SMARTPEKANBARU.COM- Indonesia akan menerima investasi sebesar US$ 100 miliar atau sekitar Rp 1.600 triliun untuk proyek hilirisasi yang akan dimulai pada November 2025.
Menteri Energi dan Sumber Daya Mineral Bahlil Lahadalia mengatakan, sebagian dari investasi tersebut berasal dari China dan Korea senilai sekitar US$ 8 miliar, yang difokuskan pada pengolahan nikel menjadi cell battery. Presiden Prabowo disebut mendorong agar hilirisasi berlanjut hingga tahap produksi mobil listrik.
Proyek ini bagian dari strategi pemerintah mendorong swasembada energi lewat hilirisasi dan transisi energi. Bahlil menjelaskan, hilirisasi bukan hanya soal menambah nilai ekonomi, tapi juga menjaga kedaulatan energi dan sumber daya.
Keberhasilan Indonesia membangun ekosistem baterai kendaraan listrik dengan nilai investasi mencapai US$ 20 miliar menjadi contoh.
Saat ini, Indonesia menempati posisi produsen baterai terbesar kedua di dunia setelah China.
Pemerintah juga aktif mereaktivasi sumur migas yang tidak beroperasi (idle), membangun infrastruktur gas, dan mempercepat pengembangan energi baru terbarukan serta inovasi teknologi untuk mendukung transisi energi nasional.

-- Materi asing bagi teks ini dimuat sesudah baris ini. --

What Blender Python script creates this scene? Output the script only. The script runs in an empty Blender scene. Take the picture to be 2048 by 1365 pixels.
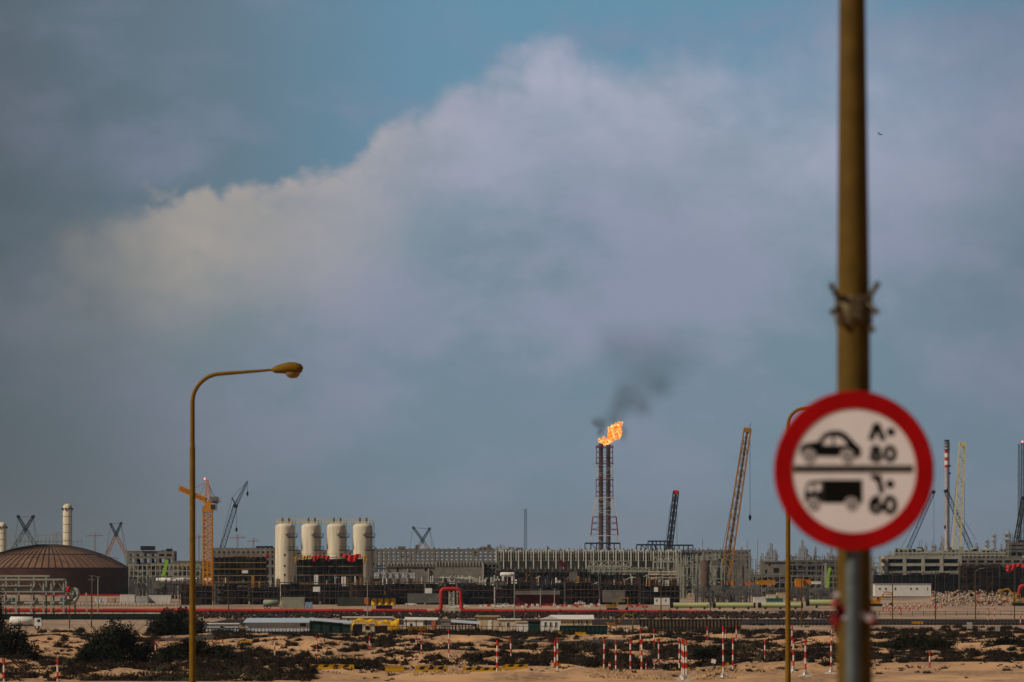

“Jangan lagi mengirim bahan mentah, nilai tambahnya di luar, kita cuma main ekspor material bahan baku. Kalau seperti itu apa bedanya kita dengan zaman VOC. VOC itu 390 tahun mengirim bahan baku yang membuat negara-negara lain candu terhadap sumber daya kita,” tegas Bahlil.
Menteri ESDM menegaskan Indonesia harus mampu mengolah seluruh bahan baku di dalam negeri. Mulai dari nikel hingga menjadi mobil listrik.
Presiden Prabowo Subianto meminta hilirisasi tidak berhenti di cell battery, tapi dilanjutkan sampai mobil listrik selesai.